In terms of saving lives, forbidding cops from carrying guns would be the most effective form of gun control we could institute.

Comment Re:My view of this (Score 5, Insightful) 662

There's no new evidence here - it was obvious the instant we saw the photo of his project that he'd repackaged the guts of some old AC clock! Good for you that you figured out exactly which one it was, but really, so what? I worked on similar projects when I was his age. You have to start somewhere, and casemodding a piece of old garage-sale junk is a totally reasonable project for a 14-year-old newbie.

We aren't making a fuss over him because he's an extraordinary genius; rather, we're making a fuss over him because he's just an ordinary kid who *ought* to have been treated with ordinary respect, and we're trying to make up for the unforgivably shitty dumbass bullshit he's been subjected to.

And really, it's less about him than it is about all the other kids like him: the message is "don't let those fucknuts in Texas scare you, smart young Muslim inventor kids; America at large thinks you're cool".

Comment Re:Blame Maven (Score 1) 130

That sounds like the most useful way of doing things.

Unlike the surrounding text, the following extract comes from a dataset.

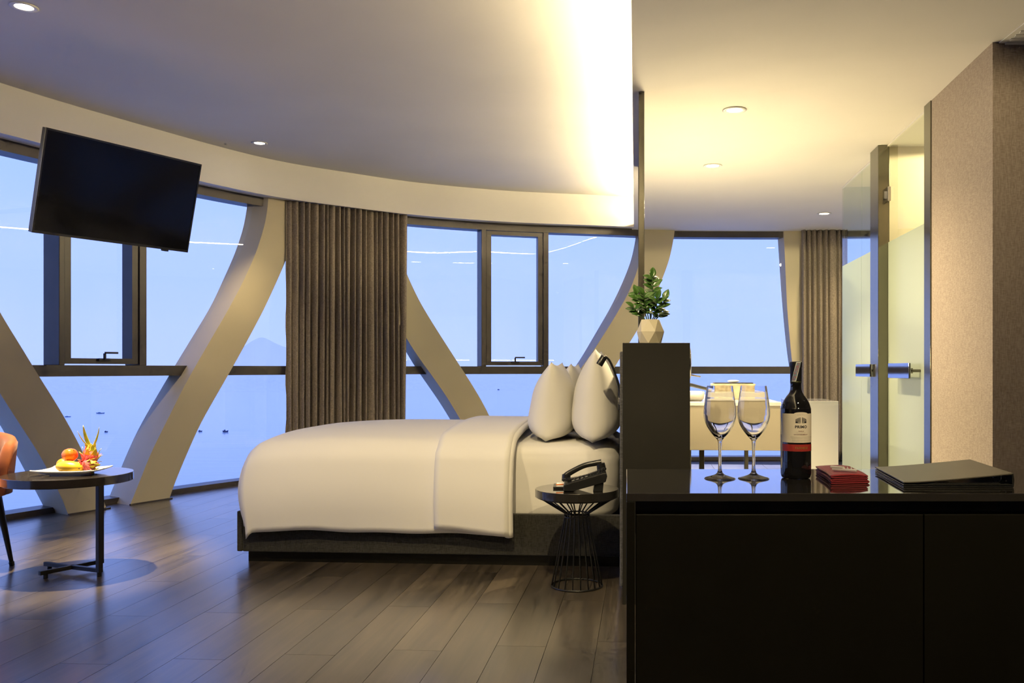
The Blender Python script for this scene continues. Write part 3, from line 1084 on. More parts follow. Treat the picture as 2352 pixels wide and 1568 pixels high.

If I haven't built and tested my codebase against a specific library version, how can I assert that my codebase works properly with that specific library version?

The counterargument holds that this should never happen as long as people use semantic versioning properly, but that's no more realistic than expecting people to release bug-free libraries that never need to be upgraded.

Comment Re:How about ... (Score 1) 531

I would be happy to do without the free stuff, most of which is crap, if it meant I would never have to deal with advertising anymore.

Ad-supported "free" stuff feels like a bait-and-switch; "here's something cool, oh no wait it's just an ad-delivery medium". I'd rather know up front what I'm getting into, and not have ad-encrusted crap constantly trying to sneak past my filters by acting like real stuff.

Adblockers help a lot, and making a general rule of avoiding commercial media helps too, but it'd be really nice if I could relax and let my guard down sometimes. It's not fun knowing that there is an army of trained professionals out there doing their crappy best to manipulate me into buying certain things or thinking about things in certain ways, and that nothing short of constant vigilance will protect me from them.